Most likely, the disk will include pre-SP2 hotfixes which you will need to delete and clean out from the I386 folder. (If you try to slipstream SP2 into the CD as it is, the installation program will not allow you to do it.) Just follow the rules from the old pre-SP2 unattended guide in reverse (delete reference to updates in svcpack.inf, delete reference to updates in dosnet.inf, delete the files from the installation CD, and clean out whatever else makes the Windows installation install the updates).

As far as most of the other trash that Dell puts on new computers, the stuff is actually not on the Windows reinstallation CD, but on other CD's that come with the computer. AOL isn't on the computer as far as I could tell; I could be wrong, however.
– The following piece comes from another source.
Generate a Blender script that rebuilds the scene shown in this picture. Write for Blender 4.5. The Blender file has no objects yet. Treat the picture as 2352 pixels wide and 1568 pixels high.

An interesting side note to the Dell OEM CD's I've seen (this includes a Gold version of Professional from 2001 and the aforementioned SP1a version of Home Edition) - Dell creates a winnt.sif file on the CD, and prepopulates the Product Key in the winnt.sif file. When you do a fresh installation, you do not need to enter the product key OR activate the installation. It appears like the same product key is used for any computer coming from Dell with that version of Windows installed (every computer with Gold version of Professional has the same product key actually on the computer), from what I've seen through the computers I've worked on. Does that mean that Dell OEM CD's are actually volume license key CD's?